=== Data section ===
--------------------------------------------------
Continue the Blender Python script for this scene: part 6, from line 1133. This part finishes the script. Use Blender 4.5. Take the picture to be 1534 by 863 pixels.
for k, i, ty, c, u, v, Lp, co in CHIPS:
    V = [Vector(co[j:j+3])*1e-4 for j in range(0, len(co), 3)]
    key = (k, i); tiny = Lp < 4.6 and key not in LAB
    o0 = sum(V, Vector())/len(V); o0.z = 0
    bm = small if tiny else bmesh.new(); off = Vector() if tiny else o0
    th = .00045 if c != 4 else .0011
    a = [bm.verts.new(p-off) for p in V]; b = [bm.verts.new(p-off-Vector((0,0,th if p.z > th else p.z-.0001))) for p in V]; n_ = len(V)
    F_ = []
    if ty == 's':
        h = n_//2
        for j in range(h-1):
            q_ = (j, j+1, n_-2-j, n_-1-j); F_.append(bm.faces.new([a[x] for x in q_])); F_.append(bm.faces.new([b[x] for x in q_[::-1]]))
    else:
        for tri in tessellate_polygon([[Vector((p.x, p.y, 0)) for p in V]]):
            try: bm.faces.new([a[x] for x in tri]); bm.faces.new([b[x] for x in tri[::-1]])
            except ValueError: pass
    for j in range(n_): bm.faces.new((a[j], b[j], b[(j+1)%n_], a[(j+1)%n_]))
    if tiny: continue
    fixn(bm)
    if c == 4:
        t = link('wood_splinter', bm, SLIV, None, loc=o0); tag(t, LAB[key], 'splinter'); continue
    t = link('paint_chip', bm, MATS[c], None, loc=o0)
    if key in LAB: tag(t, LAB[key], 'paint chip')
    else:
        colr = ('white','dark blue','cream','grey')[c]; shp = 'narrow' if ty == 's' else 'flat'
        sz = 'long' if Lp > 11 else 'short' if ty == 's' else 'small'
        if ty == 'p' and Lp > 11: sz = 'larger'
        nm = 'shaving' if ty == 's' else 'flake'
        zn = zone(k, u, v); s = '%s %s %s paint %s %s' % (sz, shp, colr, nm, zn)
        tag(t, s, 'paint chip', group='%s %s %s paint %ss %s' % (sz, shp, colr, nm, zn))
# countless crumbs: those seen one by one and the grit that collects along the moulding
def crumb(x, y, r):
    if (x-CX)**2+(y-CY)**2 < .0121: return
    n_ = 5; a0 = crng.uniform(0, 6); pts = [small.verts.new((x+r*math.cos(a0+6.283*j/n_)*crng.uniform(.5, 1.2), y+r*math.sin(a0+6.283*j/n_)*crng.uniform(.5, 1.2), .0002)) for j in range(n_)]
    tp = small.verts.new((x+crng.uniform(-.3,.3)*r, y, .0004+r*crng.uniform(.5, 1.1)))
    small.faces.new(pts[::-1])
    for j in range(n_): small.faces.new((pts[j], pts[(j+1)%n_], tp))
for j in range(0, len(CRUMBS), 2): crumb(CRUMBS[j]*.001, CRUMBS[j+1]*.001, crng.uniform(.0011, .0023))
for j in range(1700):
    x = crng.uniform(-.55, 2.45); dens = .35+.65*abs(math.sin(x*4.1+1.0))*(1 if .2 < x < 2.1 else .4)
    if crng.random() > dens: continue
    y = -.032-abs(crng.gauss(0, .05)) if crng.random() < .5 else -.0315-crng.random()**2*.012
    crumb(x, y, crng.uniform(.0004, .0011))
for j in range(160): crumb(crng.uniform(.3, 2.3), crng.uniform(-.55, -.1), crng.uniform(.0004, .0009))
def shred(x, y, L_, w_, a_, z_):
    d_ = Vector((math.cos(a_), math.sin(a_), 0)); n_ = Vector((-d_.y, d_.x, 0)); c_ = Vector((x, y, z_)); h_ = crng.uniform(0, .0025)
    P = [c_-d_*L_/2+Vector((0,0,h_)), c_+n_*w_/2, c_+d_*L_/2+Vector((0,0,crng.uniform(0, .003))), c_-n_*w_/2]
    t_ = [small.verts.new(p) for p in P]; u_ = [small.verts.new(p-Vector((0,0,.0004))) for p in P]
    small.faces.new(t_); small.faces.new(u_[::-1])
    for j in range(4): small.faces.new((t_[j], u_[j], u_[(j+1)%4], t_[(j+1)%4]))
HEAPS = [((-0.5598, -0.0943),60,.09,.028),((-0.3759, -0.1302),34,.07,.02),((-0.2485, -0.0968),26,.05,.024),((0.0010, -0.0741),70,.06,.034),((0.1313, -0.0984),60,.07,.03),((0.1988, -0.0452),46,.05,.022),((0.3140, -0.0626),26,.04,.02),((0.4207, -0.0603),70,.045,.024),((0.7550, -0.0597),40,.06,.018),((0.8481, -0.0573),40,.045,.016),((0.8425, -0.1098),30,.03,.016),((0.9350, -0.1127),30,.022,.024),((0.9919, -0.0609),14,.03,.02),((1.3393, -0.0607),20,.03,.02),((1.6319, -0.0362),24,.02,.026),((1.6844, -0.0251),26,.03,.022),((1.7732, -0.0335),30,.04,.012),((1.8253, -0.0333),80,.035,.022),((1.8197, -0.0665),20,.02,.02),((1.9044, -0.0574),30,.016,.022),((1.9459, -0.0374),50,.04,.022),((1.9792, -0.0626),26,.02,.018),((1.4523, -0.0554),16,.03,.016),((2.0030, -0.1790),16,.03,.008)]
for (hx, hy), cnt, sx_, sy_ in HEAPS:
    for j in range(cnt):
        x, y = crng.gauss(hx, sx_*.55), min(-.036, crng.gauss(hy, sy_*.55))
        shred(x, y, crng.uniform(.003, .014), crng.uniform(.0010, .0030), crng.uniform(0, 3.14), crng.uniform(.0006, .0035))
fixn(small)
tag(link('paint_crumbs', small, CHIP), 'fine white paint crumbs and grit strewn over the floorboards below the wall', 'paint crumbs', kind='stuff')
--------------------------------------------------
=== Aim ===
Return each line of the data exactly as written above.

=== Result of this exercise ===
Continue the Blender Python script for this scene: part 6, from line 1133. This part finishes the script. Use Blender 4.5. Take the picture to be 1534 by 863 pixels.
for k, i, ty, c, u, v, Lp, co in CHIPS:
    V = [Vector(co[j:j+3])*1e-4 for j in range(0, len(co), 3)]
    key = (k, i); tiny = Lp < 4.6 and key not in LAB
    o0 = sum(V, Vector())/len(V); o0.z = 0
    bm = small if tiny else bmesh.new(); off = Vector() if tiny else o0
    th = .00045 if c != 4 else .0011
    a = [bm.verts.new(p-off) for p in V]; b = [bm.verts.new(p-off-Vector((0,0,th if p.z > th else p.z-.0001))) for p in V]; n_ = len(V)
    F_ = []
    if ty == 's':
        h = n_//2
        for j in range(h-1):
            q_ = (j, j+1, n_-2-j, n_-1-j); F_.append(bm.faces.new([a[x] for x in q_])); F_.append(bm.faces.new([b[x] for x in q_[::-1]]))
    else:
        for tri in tessellate_polygon([[Vector((p.x, p.y, 0)) for p in V]]):
            try: bm.faces.new([a[x] for x in tri]); bm.faces.new([b[x] for x in tri[::-1]])
            except ValueError: pass
    for j in range(n_): bm.faces.new((a[j], b[j], b[(j+1)%n_], a[(j+1)%n_]))
    if tiny: continue
    fixn(bm)
    if c == 4:
        t = link('wood_splinter', bm, SLIV, None, loc=o0); tag(t, LAB[key], 'splinter'); continue
    t = link('paint_chip', bm, MATS[c], None, loc=o0)
    if key in LAB: tag(t, LAB[key], 'paint chip')
    else:
        colr = ('white','dark blue','cream','grey')[c]; shp = 'narrow' if ty == 's' else 'flat'
        sz = 'long' if Lp > 11 else 'short' if ty == 's' else 'small'
        if ty == 'p' and Lp > 11: sz = 'larger'
        nm = 'shaving' if ty == 's' else 'flake'
        zn = zone(k, u, v); s = '%s %s %s paint %s %s' % (sz, shp, colr, nm, zn)
        tag(t, s, 'paint chip', group='%s %s %s paint %ss %s' % (sz, shp, colr, nm, zn))
# countless crumbs: those seen one by one and the grit that collects along the moulding
def crumb(x, y, r):
    if (x-CX)**2+(y-CY)**2 < .0121: return
    n_ = 5; a0 = crng.uniform(0, 6); pts = [small.verts.new((x+r*math.cos(a0+6.283*j/n_)*crng.uniform(.5, 1.2), y+r*math.sin(a0+6.283*j/n_)*crng.uniform(.5, 1.2), .0002)) for j in range(n_)]
    tp = small.verts.new((x+crng.uniform(-.3,.3)*r, y, .0004+r*crng.uniform(.5, 1.1)))
    small.faces.new(pts[::-1])
    for j in range(n_): small.faces.new((pts[j], pts[(j+1)%n_], tp))
for j in range(0, len(CRUMBS), 2): crumb(CRUMBS[j]*.001, CRUMBS[j+1]*.001, crng.uniform(.0011, .0023))
for j in range(1700):
    x = crng.uniform(-.55, 2.45); dens = .35+.65*abs(math.sin(x*4.1+1.0))*(1 if .2 < x < 2.1 else .4)
    if crng.random() > dens: continue
    y = -.032-abs(crng.gauss(0, .05)) if crng.random() < .5 else -.0315-crng.random()**2*.012
    crumb(x, y, crng.uniform(.0004, .0011))
for j in range(160): crumb(crng.uniform(.3, 2.3), crng.uniform(-.55, -.1), crng.uniform(.0004, .0009))
def shred(x, y, L_, w_, a_, z_):
    d_ = Vector((math.cos(a_), math.sin(a_), 0)); n_ = Vector((-d_.y, d_.x, 0)); c_ = Vector((x, y, z_)); h_ = crng.uniform(0, .0025)
    P = [c_-d_*L_/2+Vector((0,0,h_)), c_+n_*w_/2, c_+d_*L_/2+Vector((0,0,crng.uniform(0, .003))), c_-n_*w_/2]
    t_ = [small.verts.new(p) for p in P]; u_ = [small.verts.new(p-Vector((0,0,.0004))) for p in P]
    small.faces.new(t_); small.faces.new(u_[::-1])
    for j in range(4): small.faces.new((t_[j], u_[j], u_[(j+1)%4], t_[(j+1)%4]))
HEAPS = [((-0.5598, -0.0943),60,.09,.028),((-0.3759, -0.1302),34,.07,.02),((-0.2485, -0.0968),26,.05,.024),((0.0010, -0.0741),70,.06,.034),((0.1313, -0.0984),60,.07,.03),((0.1988, -0.0452),46,.05,.022),((0.3140, -0.0626),26,.04,.02),((0.4207, -0.0603),70,.045,.024),((0.7550, -0.0597),40,.06,.018),((0.8481, -0.0573),40,.045,.016),((0.8425, -0.1098),30,.03,.016),((0.9350, -0.1127),30,.022,.024),((0.9919, -0.0609),14,.03,.02),((1.3393, -0.0607),20,.03,.02),((1.6319, -0.0362),24,.02,.026),((1.6844, -0.0251),26,.03,.022),((1.7732, -0.0335),30,.04,.012),((1.8253, -0.0333),80,.035,.022),((1.8197, -0.0665),20,.02,.02),((1.9044, -0.0574),30,.016,.022),((1.9459, -0.0374),50,.04,.022),((1.9792, -0.0626),26,.02,.018),((1.4523, -0.0554),16,.03,.016),((2.0030, -0.1790),16,.03,.008)]
for (hx, hy), cnt, sx_, sy_ in HEAPS:
    for j in range(cnt):
        x, y = crng.gauss(hx, sx_*.55), min(-.036, crng.gauss(hy, sy_*.55))
        shred(x, y, crng.uniform(.003, .014), crng.uniform(.0010, .0030), crng.uniform(0, 3.14), crng.uniform(.0006, .0035))
fixn(small)
tag(link('paint_crumbs', small, CHIP), 'fine white paint crumbs and grit strewn over the floorboards below the wall', 'paint crumbs', kind='stuff')